Life and Laughter – Better than perfect

May 06, 2021 12:40PM ● By Peri Kinder

Moms are good for all kinds of things; homemade cookies, clean underwear, and guilt, just to name a few. Although each mom is different, we often feel we’re doing everything wrong when it comes to raising children. Do we back off, step in, offer advice, stay silent, help them succeed, let them fail? We’re never sure and we’re usually winging it, just doing the best we can.

It reminds me of when my brother knocked the wind out of himself by being stupid. Mom thought he was choking and performed the Heimlich. He couldn’t breathe for two hours. She did the best she could with the information she had.

I love mom but she wasn’t perfect. Thank heavens.

She cheated at Skip-Bo, had no patience with stupidity, and hated animals with a passion. When she got remarried and moved to a ranch in North Carolina, we found it a unique and hilarious karma. Her emails to me often started with, “Well, I kicked the rooster again today.”

Mom might have loathed poultry, but when the wind snapped her beautiful globe willow tree in half, she mourned it like a family member. Every spring, mom’s garden would bloom with color. She loved ladybugs and butterflies. She’d also hand my daughters a saltshaker and tell them to feed the snails. (They didn’t realize their role in her evil extermination plot until much later.)

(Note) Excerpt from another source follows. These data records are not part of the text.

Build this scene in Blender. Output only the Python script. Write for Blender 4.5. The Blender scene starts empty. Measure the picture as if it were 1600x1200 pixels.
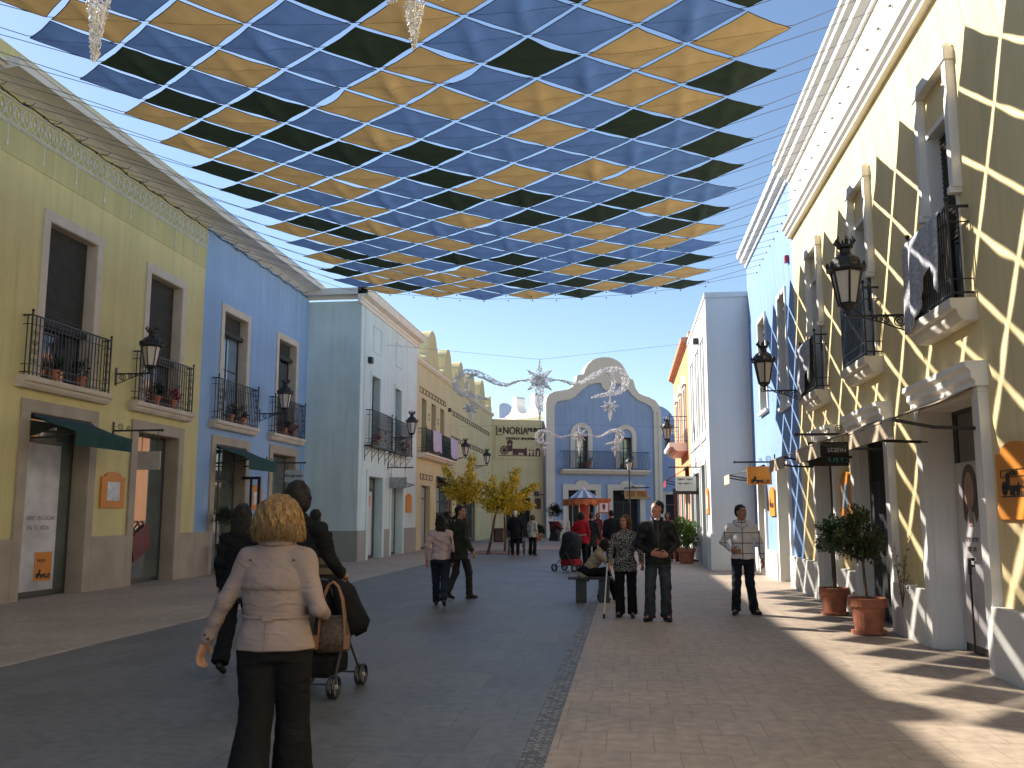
import bpy, bmesh, math, random
import numpy as np
from mathutils import Vector, Matrix, noise, geometry
R = math.radians
scene = bpy.context.scene
COL = scene.collection
rng = random.Random(7)

# ---------------------------------------------------------------- materials
MATS = {}
def srgb(r, g, b):
    f = lambda c: (c/12.92 if c <= .04045 else ((c+.055)/1.055)**2.4)
    return (f(r/255), f(g/255), f(b/255))
def mat(name, col, rough=.8, var=.0, vscale=3., bump=0., bscale=80., metal=0., spec=.4, dirt=None, detail=6., coat=0., sheen=0.):
    """plain procedural surface: base colour, slow colour variation, fine bump"""
    if name in MATS: return MATS[name]
    m = bpy.data.materials.new(name); m.use_nodes = True
    nt = m.node_tree; b = nt.nodes['Principled BSDF']; L = nt.links.new
    b.inputs['Roughness'].default_value = rough
    b.inputs['Metallic'].default_value = metal
    b.inputs['Specular IOR Level'].default_value = spec
    b.inputs['Coat Weight'].default_value = coat
    b.inputs['Sheen Weight'].default_value = sheen
    b.inputs['Base Color'].default_value = (*col, 1)
    tc = nt.nodes.new('ShaderNodeTexCoord')
    if var:
        n = nt.nodes.new('ShaderNodeTexNoise'); n.inputs['Scale'].default_value = vscale; n.inputs['Detail'].default_value = detail
        L(tc.outputs['Object'], n.inputs['Vector'])
        r = nt.nodes.new('ShaderNodeValToRGB')
        r.color_ramp.elements[0].position = .3; r.color_ramp.elements[1].position = .7
        r.color_ramp.elements[0].color = (*[max(0, c*(1-var)) for c in col], 1)
        c2 = dirt if dirt else [min(1, c*(1+var)) for c in col]
        r.color_ramp.elements[1].color = (*c2, 1)
        L(n.outputs['Fac'], r.inputs['Fac']); L(r.outputs['Color'], b.inputs['Base Color'])
    if bump:
        n2 = nt.nodes.new('ShaderNodeTexNoise'); n2.inputs['Scale'].default_value = bscale; n2.inputs['Detail'].default_value = 4
        L(tc.outputs['Object'], n2.inputs['Vector'])
        bp = nt.nodes.new('ShaderNodeBump'); bp.inputs['Strength'].default_value = bump; bp.inputs['Distance'].default_value = .01
        L(n2.outputs['Fac'], bp.inputs['Height']); L(bp.outputs['Normal'], b.inputs['Normal'])
    MATS[name] = m
    return m
def paint(name, col, streak=.15):
    """painted render: mottled, with faint vertical rain streaks and a fine grain"""
    if name in MATS: return MATS[name]
    m = mat(name, col, rough=.85, bump=.18, bscale=55, spec=.25)
    nt = m.node_tree; L = nt.links.new; b = nt.nodes['Principled BSDF']
    tc = nt.nodes.new('ShaderNodeTexCoord')
    mp = nt.nodes.new('ShaderNodeMapping'); mp.inputs['Scale'].default_value = (2.2, 2.2, .16)
    L(tc.outputs['Object'], mp.inputs['Vector'])
    n1 = nt.nodes.new('ShaderNodeTexNoise'); n1.inputs['Scale'].default_value = 1.6; n1.inputs['Detail'].default_value = 8; n1.inputs['Roughness'].default_value = .65
    L(mp.outputs['Vector'], n1.inputs['Vector'])
    n2 = nt.nodes.new('ShaderNodeTexNoise'); n2.inputs['Scale'].default_value = .7; n2.inputs['Detail'].default_value = 7
    L(tc.outputs['Object'], n2.inputs['Vector'])
    ad = nt.nodes.new('ShaderNodeMath'); ad.operation = 'ADD'; L(n1.outputs['Fac'], ad.inputs[0]); L(n2.outputs['Fac'], ad.inputs[1])
    r = nt.nodes.new('ShaderNodeValToRGB')
    r.color_ramp.elements[0].position = .34; r.color_ramp.elements[1].position = .66
    hv = nt.nodes.new('ShaderNodeMath'); hv.operation = 'MULTIPLY'; hv.inputs[1].default_value = .5
    L(ad.outputs[0], hv.inputs[0]); L(hv.outputs[0], r.inputs['Fac'])
    r.color_ramp.elements[0].color = (*[c*(1-streak) for c in col], 1)
    r.color_ramp.elements[1].color = (*[min(1, c*(1+streak*.6)) for c in col], 1)
    # here and there a longer drip mark
    mp2 = nt.nodes.new('ShaderNodeMapping'); mp2.inputs['Scale'].default_value = (5.5, 5.5, .22); L(tc.outputs['Object'], mp2.inputs['Vector'])
    n3 = nt.nodes.new('ShaderNodeTexNoise'); n3.inputs['Scale'].default_value = 1.3; n3.inputs['Detail'].default_value = 5; L(mp2.outputs['Vector'], n3.inputs['Vector'])
    r3 = nt.nodes.new('ShaderNodeMapRange'); r3.inputs[1].default_value = .58; r3.inputs[2].default_value = .74; r3.inputs[3].default_value = 1.; r3.inputs[4].default_value = 1-streak*1.1; L(n3.outputs['Fac'], r3.inputs[0])
    mu = nt.nodes.new('ShaderNodeMix'); mu.data_type = 'RGBA'; mu.blend_type = 'MULTIPLY'; mu.inputs[0].default_value = 1; L(r.outputs['Color'], mu.inputs[6]); L(r3.outputs[0], mu.inputs[7])
    L(mu.outputs[2], b.inputs['Base Color'])
    return m
def glassy(name, col, rough=.06):
    """shop or window pane: dark room behind, mirror-like face"""
    m = mat(name, col, rough=rough, var=.35, vscale=1.1, spec=.9, coat=.6)
    m.node_tree.nodes['Principled BSDF'].inputs['Coat Roughness'].default_value = .02
    return m

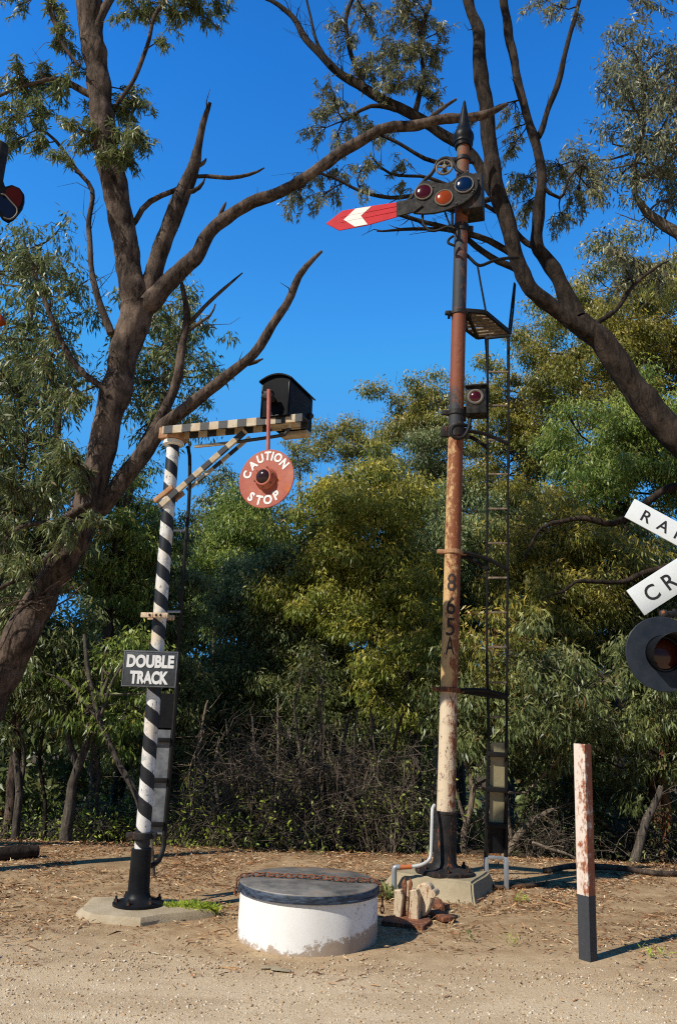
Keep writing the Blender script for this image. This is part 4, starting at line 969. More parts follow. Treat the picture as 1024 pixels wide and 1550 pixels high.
# hood: long open-bottomed visor
vs = []; fs = []; ns_ = 40
for j, (zz_) in enumerate((.011, .10, .24)):
    for i in range(ns_ + 1):
        g = R(-62 + 304 * i / ns_); dep = zz_ if j < 2 else .10 + .17 * max(.0, (math.sin(g) + .75) / 1.75)
        vs.append((rr * 1.03 * math.cos(g), rr * 1.03 * math.sin(g), dep))
for j in range(2):
    for i in range(ns_): fs.append((j * (ns_ + 1) + i, j * (ns_ + 1) + i + 1, (j + 1) * (ns_ + 1) + i + 1, (j + 1) * (ns_ + 1) + i))
mb = MB(); mb.add(vs, fs); ho = part('hood', mb, 'black_paint', lt0, frame=lfr)
sm = ho.modifiers.new('s', 'SOLIDIFY'); sm.thickness = .004
mb = MB(); mb.tube([U(1001, 930, YC - .06), U(1030, 930, YC - .04), U(1082, 934, YC + .1)], .025, 12); mb.sphere(U(1004, 930, YC - .06), .035, None, 12); mb.tube([U(1020, 936, YC - .05), U(1020, 922, YC - .05)], .018, 10); part('light_bracket', mb, 'black_iron', crs)

# ------------------------------------------------------------------ small ground things
def tuft(name, base_pts, n, L, W, mat, label, cat, spread=.1):
    b = base_pts[0]; q_, t_ = [], []
    for p in base_pts:
        c_ = np.array(p) + rng.normal(size=(n, 3)) * np.array([spread, spread * .5, .012]); c_[:, 2] = np.maximum(c_[:, 2], p[2] + .005) + rng.random(n) * .06
        d_ = rng.normal(size=(n, 3)) * np.array([1, 1, .5]) + np.array([0, 0, .7]); q, t = leaf_quads(c_, d_, L * (.5 + rng.random(n)), W * (.6 + rng.random(n) * .8), rng.random(n)); q_.append(q); t_.append(t)
    o = leaf_mesh(name, q_, t_, mat, None, b); tag(o, label, cat); return o
tuft('weed', [tuple(G(p, 1385)) for p in (262, 274, 286, 298, 308)], 260, .05, .022, 'leaf_lime', 'low bright green weed beside the striped signal post pad', 'weed', .07)
tuft('grass_tuft', [tuple(G(788, 1367))], 36, .07, .008, 'leaf_lime', 'tiny grass tuft at the right corner of the concrete block', 'grass tuft', .04)
tuft('grass_tuft', [tuple(G(590, 1362)), tuple(G(575, 1358))], 120, .09, .02, 'leaf_gum', 'dark little plant between the well and the concrete block', 'weed', .05)
tuft('grass_tuft', [tuple(G(773, 1432))], 24, .06, .007, 'leaf_lime', 'thin grass tuft on bare earth left of the steel post', 'grass tuft', .04)
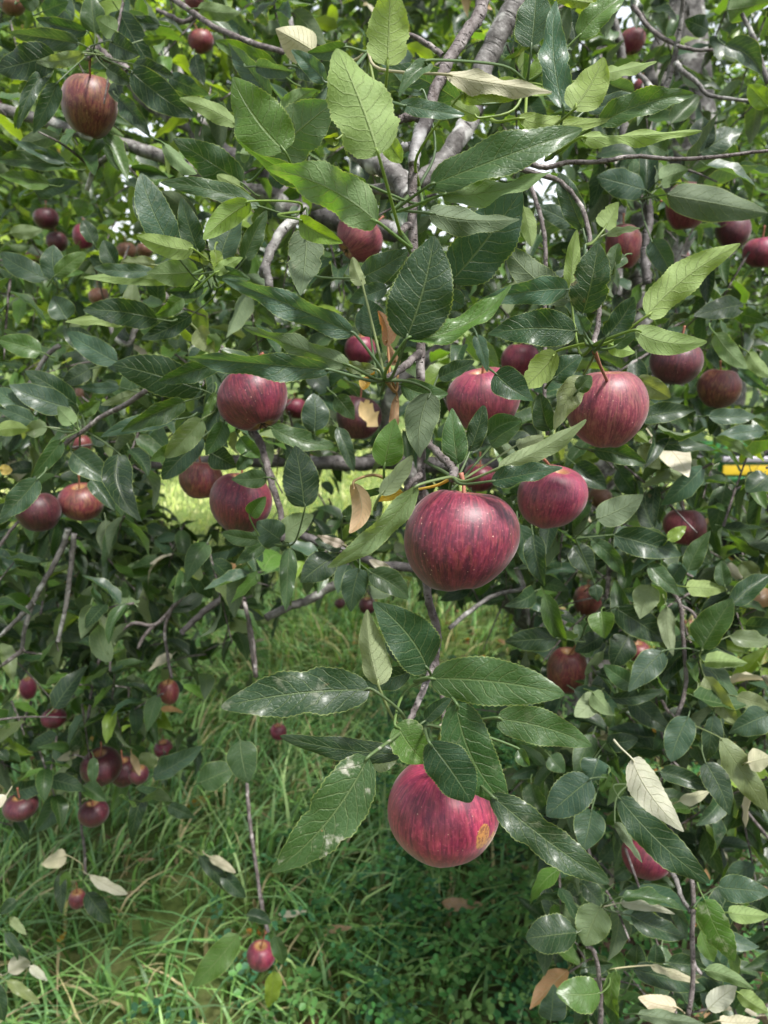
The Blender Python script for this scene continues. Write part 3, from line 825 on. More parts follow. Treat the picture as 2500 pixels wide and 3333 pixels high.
wood('twig', 1.1, 1.1, 22, 18, TWIG, seq('M', (1470, 310), (1570, 430), (1700, 590)), .1)
wood('twig', 1.5, 1.5, 16, 20, TWIG, seq('J', (480, 190), (485, 450), (505, 600), (510, 760)), .1)
wood('twig', 1.45, 1.4, 20, 26, TWIG, seq('J', (1480, 160), (1490, 350), (1520, 600), (1550, 800), (1580, 1000), (1610, 1110)), .25)
wood('twig', 1.2, 1.2, 24, 20, TWIG, seq('C', (890, 1160), (930, 1300), (930, 1500), (920, 1700)), .5)
wood('spur', 1.15, 1.15, 50, 50, BARK_DARK, seq('C', (930, 1180), (945, 1300), (930, 1420), (920, 1560), (935, 1700)), .6)

# ------------------------------------------------------------------ leaves one can pick out
# zone, base x y, tip x y, width, depth, side seen (u upper, d under), colour, then roll arch fold lateral dz (optional)
NODES = [('B', 930, 1392, .52), ('E', 838, 805, .50), ('H', 962, 1410, .50), ('H', 1110, 1110, .54), ('F', 612, 600, .53), ('C', 212, 495, .62),
         ('C', 325, 960, .57), ('E', 1240, 1390, .53), ('A', 560, 300, .95), ('H', 220, 325, .80), ('D', 1255, 125, .80), ('B', 335, 1270, .75),
         ('D', 880, 865, .85), ('B', 1040, 1120, .60), ('H', 1180, 1420, .53), ('M', 655, 960, .88), ('M', 1212, 960, .86), ('I', 1100, 1370, .98),
         ('E', 850, 1400, .56), ('D', 480, 1110, .9), ('I', 540, 880, 1.1), ('I', 1250, 960, .98), ('B', 730, 310, .58), ('C', 945, 1180, 1.1),
         ('I', 500, 280, .95), ('M', 640, 230, .95), ('M', 820, 220, .9), ('J', 500, 740, 1.4), ('G', 180, 210, 1.2), ('C', 560, 1470, .57),
         ('H', 660, 360, .85), ('F', 330, 600, .76), ('M', 700, 1340, .86), ('E', 1200, 640, .76)]
NODEP = [(*Z(z, x, y), d) for z, x, y, d in NODES]
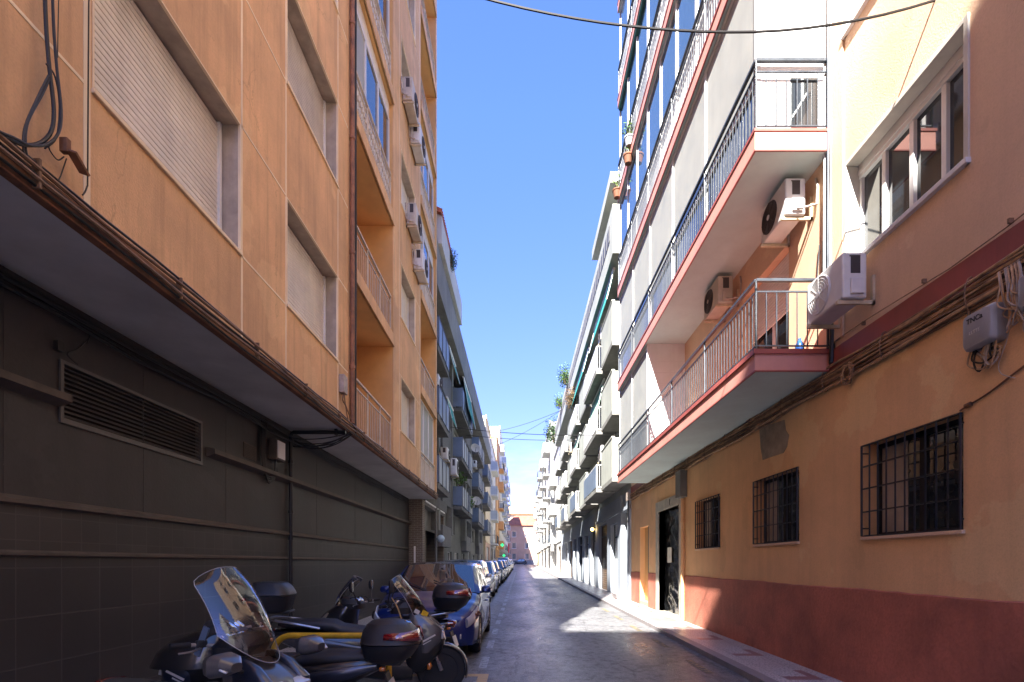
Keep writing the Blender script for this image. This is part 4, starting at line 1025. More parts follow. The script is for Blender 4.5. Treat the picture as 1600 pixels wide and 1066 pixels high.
# ================================================================== right: sage block
SX, SY0, SY1 = 4.05, 18.67, 50.
SB = thing('apartment_building', 'sage grey block with boxed balconies and pale blue shopfronts next to the peach block', 'building', (9, 35, 0))
sfl = [4.75, 7.2, 9.75, 12.2]
smod = [(18.75, 'box', 2.5), (21.6, 'rail', 4.2), (26.2, 'box', 3.), (29.6, 'rail', 3.4), (33.4, 'box', 3.), (36.8, 'rail', 3.4), (40.6, 'box', 3.), (44., 'rail', 3.4)]
shop = [(19.1, 20.3, .2, 3.6), (21.0, 23.0, .25, 3.3), (23.9, 26.6, .25, 3.5), (27.6, 29.6, .25, 3.4), (30.4, 32.4, .3, 3.3), (33.4, 36., .3, 3.4), (37, 39, .3, 3.4), (40., 43., .35, 3.4), (44, 47, .35, 3.4)]
swin = []
for y, kd, L in smod:
    for z in sfl[:3]: swin.append((y + .4, y + min(L - .4, 2.6), z + (.9 if kd == 'box' else 0.02), z + 2.1))
mb = MB(); holewall(mb, SX, SY0, SY1, 4.3, 13.0, swin, .18)
mb.quad((SX, SY0, 0), (14, SY0, 0), (14, SY0, 13.2), (SX, SY0, 13.2)); mb.quad((SX, SY1, 0), (14, SY1, 0), (14, SY1, 13.2), (SX, SY1, 13.2))
mb.build('wall', 'sagewall', SB, smooth=False)
mb = MB(); holewall(mb, SX, SY0, SY1, 0, 4.3, shop, .3); mb.box(SX - .06, SX, 18.7, 19.1, 0, 4.3); mb.box(SX - .06, SX, 20.3, 21.0, 0, 4.3); mb.box(SX - .08, SX, 18.7, 27, 3.62, 3.75); mb.build('ground_floor_wall', 'bluewall', SB, smooth=False)
for i, (a, b, c, d) in enumerate(shop):
    mb = MB(); X = SX + .22
    kind = ('pane', 'white_panel', 'brownshutter', 'greyshutter', 'white_panel', 'pane', 'white_panel', 'brownshutter', 'white_panel')[i]
    if kind == 'pane' : mb.box(X, X + .02, a, b, c - .2, d)
    else: shutter_mesh(mb, X, a, b, c - .2, d, pitch=.11, d=.018, sgn=-1)
    sf = mb.build('shopfront', kind, SB, smooth=False)
    mb = MB()
    for y0_, y1_ in ((a, a + .07), (b - .07, b)) + ((((a + b) / 2 - .04, (a + b) / 2 + .04),) if kind == 'pane' else ()): mb.box(X - .05, X, y0_, y1_, c - .2, d)
    mb.box(X - .05, X, a, b, d - .6, d - .53); mb.build('frame', 'railgrey', sf, smooth=False)
mb = MB(); mb.box(3.38, 14, SY0 + .06, SY1, 12.95, 14.75); mb.build('parapet', 'sagewall', SB, smooth=False)
mb = MB(); mb.box(3.365, 3.39, 19.3, SY1 - .5, 13.75, 14.35)
for j in range(60): mb.box(3.35, 3.37, 19.4 + j * .5, 19.44 + j * .5, 13.75, 14.35)
mb.build('parapet_grille', 'sage_dark', SB, smooth=False)
mb = MB(); mb.box(3.3, 8, 18.75, 23.6, 15.55, 15.95); mb.build('roof_canopy', 'sagewall', SB, smooth=False)
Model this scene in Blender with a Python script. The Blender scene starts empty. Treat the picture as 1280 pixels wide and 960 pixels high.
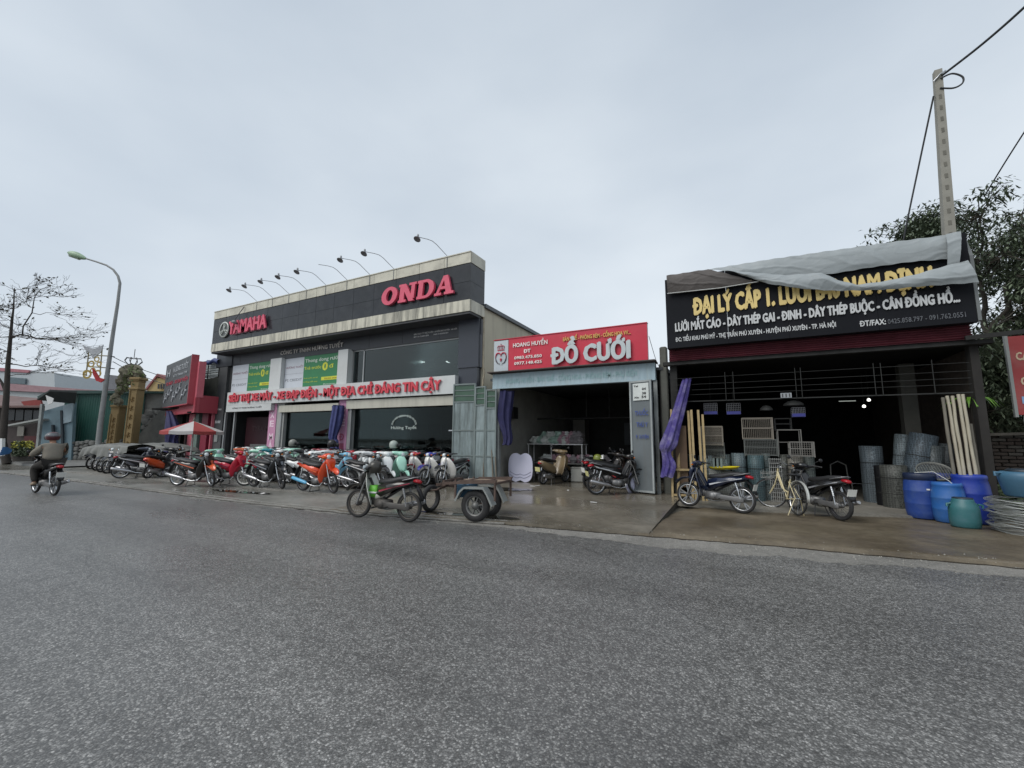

She taught my girls that flipping off another driver was perfectly acceptable – even necessary. Convinced that video games would usher in the apocalypse, mom refused to buy an Atari system, but she sewed puppets to teach us stories from classic literature like Hamlet and Beowulf. (I threw the Ophelia hand puppet into the river, watching her skirts float up around her as she sank to her death. My childhood was a bit melodramatic.)

Mom could be stubborn to the point of madness, but she was also whip smart and ready to jump into a theological debate at the drop of a Bible. 

She’d experienced a lot of loss and trauma in her life and wasn’t a mom who showered us with hugs and kisses, but we never doubted she loved us. She wasn’t just a mama bear; she was a mama velociraptor when it came to defending her kids.

Mom once told me her children were her inspiration. An inspiration to move across the country.

As a final joke, mom requested each of her children to speak at her funeral. I considered digging up the Beowulf puppets and delivering her eulogy via Grendel, the monstrous creature doomed to wander the earth. She would have loved it.

Mom worked as a teacher’s aide at an elementary school before she died. (I don’t think the two are connected, but it was an elementary school.) At the funeral, her coworkers told me what a great woman she was. I already knew that.

We often put the dead on a pedestal (which is dangerous because they can roll off and fall on people). But mom wouldn’t want to be remembered as being a perfect person who never messed up, got angry, felt alone, burned dinner, swore, failed, tried again, and again, and again.

If you’re a mom on Mother’s Day this year, that’s the message for you. You were never meant to get everything right. You don’t need to achieve perfection. It isn’t even possible. Just embrace your wonderful messiness.

My mom was better than perfect. She was human.